## REQUEST
All of the material below is to be restated word for word, apart from the pictures.

── INFORMATION SHOWN

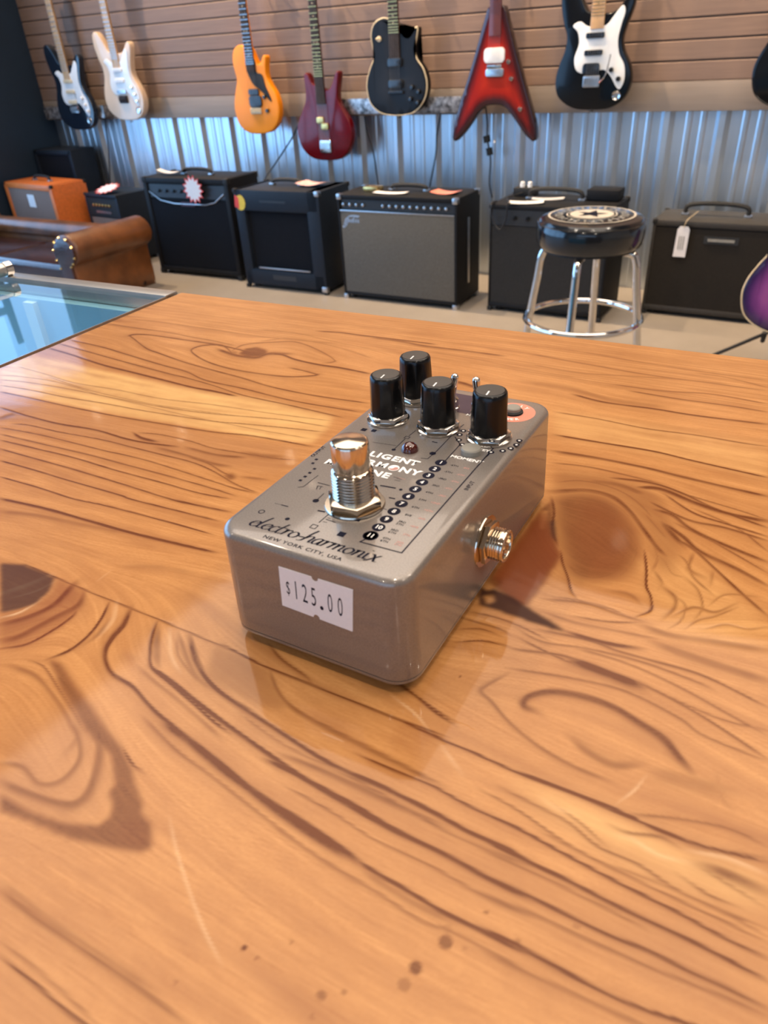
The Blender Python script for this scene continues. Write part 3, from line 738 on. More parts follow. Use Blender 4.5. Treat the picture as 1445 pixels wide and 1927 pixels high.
def prism(bm, out, d0, d1, M4=Matrix(), bev=0, mi=0, seg=3):
    """2-D outline (x, y) pulled from z=d0 to z=d1, edge rounded by bev on the d1 side (and the d0 side)"""
    out = [Vector((p[0], p[1])) for p in out]; n = len(out)
    ar = sum(out[i - 1].x * out[i].y - out[i].x * out[i - 1].y for i in range(n))
    if ar < 0: out.reverse()
    nor = []
    for i in range(n):
        t = (out[(i + 1) % n] - out[i - 1]); t.normalize(); nor.append(Vector((t.y, -t.x)))
    lv = []
    if bev:
        for k in range(seg + 1):
            a = PI / 2 * k / seg; lv.append((d0 + bev * (1 - math.sin(a)) if d1 > d0 else d0 - bev * (1 - math.sin(a)), bev * (1 - math.cos(a))))
        lv = [(z, i) for z, i in lv][::-1]
        lo = [((d0 + bev * (1 - math.cos(PI / 2 * k / seg))), bev * (1 - math.sin(PI / 2 * k / seg))) for k in range(seg + 1)]
        hi = [((d1 - bev * (1 - math.cos(PI / 2 * k / seg))), bev * (1 - math.sin(PI / 2 * k / seg))) for k in range(seg, -1, -1)]
        lv = lo + hi
    else: lv = [(d0, 0), (d1, 0)]
    rings = [[bm.verts.new(M4 @ Vector((p.x - q.x * ins, p.y - q.y * ins, z))) for p, q in zip(out, nor)] for z, ins in lv]
    for A, C in zip(rings, rings[1:]):
        for k in range(n): bm.faces.new((A[k], A[(k + 1) % n], C[(k + 1) % n], C[k])).material_index = mi
    for ring in (rings[0][::-1], rings[-1]):
        f = bm.faces.new(ring); f.material_index = mi
    return bm


def text_bm(s, size, M4, depth=0, bold=0, sx=1.0, align='CENTER', spacing=1.0, shear=0, bm=None, mi=0):
    cu = bpy.data.curves.new('t', 'FONT'); cu.body = s; cu.size = size; cu.align_x = align; cu.align_y = 'CENTER' if align == 'CENTER' else 'BOTTOM_BASELINE'
    cu.offset = bold; cu.space_character = spacing; cu.resolution_u = 3; cu.shear = shear; cu.extrude = depth
    o = bpy.data.objects.new('t', cu); COL.objects.link(o)
    dg = bpy.context.evaluated_depsgraph_get(); dg.update()
    me = bpy.data.meshes.new_from_object(o.evaluated_get(dg))
    bpy.data.objects.remove(o); bpy.data.curves.remove(cu)
    bm = bm or bm_new(); n0 = len(bm.verts); f0 = len(bm.faces); bm.from_mesh(me); bpy.data.meshes.remove(me)
    bm.verts.ensure_lookup_table(); bm.faces.ensure_lookup_table()
    bmesh.ops.transform(bm, matrix=M4 @ Matrix.Diagonal((sx, 1, 1, 1)), verts=bm.verts[n0:])
    for f in bm.faces[f0:]: f.material_index = mi
    return bm


def flat_poly(bm, pts, z=0, M4=Matrix(), mi=0):
    f = bm.faces.new([bm.verts.new(M4 @ Vector((p[0], p[1], z))) for p in pts]); f.material_index = mi; return bm


def ribbon(bm, pts, w, z=0, M4=Matrix(), mi=0, closed=False):
    """flat printed line"""
    pts = [Vector((p[0], p[1])) for p in pts]
    if closed: pts = pts + [pts[0]]
    n = len(pts)
    if n < 2: return bm
    L = []; R = []
    for i, p in enumerate(pts):
        a = (pts[i] - pts[i - 1]).normalized() if i > 0 else None; b = (pts[i + 1] - pts[i]).normalized() if i < n - 1 else None
        if closed and i == 0: a = (pts[-1] - pts[-2]).normalized()
        if closed and i == n - 1: b = (pts[1] - pts[0]).normalized()
        t = (a + b) if a and b else (a or b)
        if t.length < 1e-6: t = b
        t.normalize(); nn = Vector((-t.y, t.x)); k = 1
        if a and b: k = 1 / max(.4, abs(nn.dot(Vector((-a.y, a.x)))))
        L.append(bm.verts.new(M4 @ Vector((*(p + nn * w / 2 * k), z)))); R.append(bm.verts.new(M4 @ Vector((*(p - nn * w / 2 * k), z))))
    for i in range(n - 1):
        bm.faces.new((R[i], R[i + 1], L[i + 1], L[i])).material_index = mi
    return bm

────

## RESPONSE BELOW
The Blender Python script for this scene continues. Write part 3, from line 738 on. More parts follow. Use Blender 4.5. Treat the picture as 1445 pixels wide and 1927 pixels high.
def prism(bm, out, d0, d1, M4=Matrix(), bev=0, mi=0, seg=3):
    """2-D outline (x, y) pulled from z=d0 to z=d1, edge rounded by bev on the d1 side (and the d0 side)"""
    out = [Vector((p[0], p[1])) for p in out]; n = len(out)
    ar = sum(out[i - 1].x * out[i].y - out[i].x * out[i - 1].y for i in range(n))
    if ar < 0: out.reverse()
    nor = []
    for i in range(n):
        t = (out[(i + 1) % n] - out[i - 1]); t.normalize(); nor.append(Vector((t.y, -t.x)))
    lv = []
    if bev:
        for k in range(seg + 1):
            a = PI / 2 * k / seg; lv.append((d0 + bev * (1 - math.sin(a)) if d1 > d0 else d0 - bev * (1 - math.sin(a)), bev * (1 - math.cos(a))))
        lv = [(z, i) for z, i in lv][::-1]
        lo = [((d0 + bev * (1 - math.cos(PI / 2 * k / seg))), bev * (1 - math.sin(PI / 2 * k / seg))) for k in range(seg + 1)]
        hi = [((d1 - bev * (1 - math.cos(PI / 2 * k / seg))), bev * (1 - math.sin(PI / 2 * k / seg))) for k in range(seg, -1, -1)]
        lv = lo + hi
    else: lv = [(d0, 0), (d1, 0)]
    rings = [[bm.verts.new(M4 @ Vector((p.x - q.x * ins, p.y - q.y * ins, z))) for p, q in zip(out, nor)] for z, ins in lv]
    for A, C in zip(rings, rings[1:]):
        for k in range(n): bm.faces.new((A[k], A[(k + 1) % n], C[(k + 1) % n], C[k])).material_index = mi
    for ring in (rings[0][::-1], rings[-1]):
        f = bm.faces.new(ring); f.material_index = mi
    return bm


def text_bm(s, size, M4, depth=0, bold=0, sx=1.0, align='CENTER', spacing=1.0, shear=0, bm=None, mi=0):
    cu = bpy.data.curves.new('t', 'FONT'); cu.body = s; cu.size = size; cu.align_x = align; cu.align_y = 'CENTER' if align == 'CENTER' else 'BOTTOM_BASELINE'
    cu.offset = bold; cu.space_character = spacing; cu.resolution_u = 3; cu.shear = shear; cu.extrude = depth
    o = bpy.data.objects.new('t', cu); COL.objects.link(o)
    dg = bpy.context.evaluated_depsgraph_get(); dg.update()
    me = bpy.data.meshes.new_from_object(o.evaluated_get(dg))
    bpy.data.objects.remove(o); bpy.data.curves.remove(cu)
    bm = bm or bm_new(); n0 = len(bm.verts); f0 = len(bm.faces); bm.from_mesh(me); bpy.data.meshes.remove(me)
    bm.verts.ensure_lookup_table(); bm.faces.ensure_lookup_table()
    bmesh.ops.transform(bm, matrix=M4 @ Matrix.Diagonal((sx, 1, 1, 1)), verts=bm.verts[n0:])
    for f in bm.faces[f0:]: f.material_index = mi
    return bm


def flat_poly(bm, pts, z=0, M4=Matrix(), mi=0):
    f = bm.faces.new([bm.verts.new(M4 @ Vector((p[0], p[1], z))) for p in pts]); f.material_index = mi; return bm


def ribbon(bm, pts, w, z=0, M4=Matrix(), mi=0, closed=False):
    """flat printed line"""
    pts = [Vector((p[0], p[1])) for p in pts]
    if closed: pts = pts + [pts[0]]
    n = len(pts)
    if n < 2: return bm
    L = []; R = []
    for i, p in enumerate(pts):
        a = (pts[i] - pts[i - 1]).normalized() if i > 0 else None; b = (pts[i + 1] - pts[i]).normalized() if i < n - 1 else None
        if closed and i == 0: a = (pts[-1] - pts[-2]).normalized()
        if closed and i == n - 1: b = (pts[1] - pts[0]).normalized()
        t = (a + b) if a and b else (a or b)
        if t.length < 1e-6: t = b
        t.normalize(); nn = Vector((-t.y, t.x)); k = 1
        if a and b: k = 1 / max(.4, abs(nn.dot(Vector((-a.y, a.x)))))
        L.append(bm.verts.new(M4 @ Vector((*(p + nn * w / 2 * k), z)))); R.append(bm.verts.new(M4 @ Vector((*(p - nn * w / 2 * k), z))))
    for i in range(n - 1):
        bm.faces.new((R[i], R[i + 1], L[i + 1], L[i])).material_index = mi
    return bm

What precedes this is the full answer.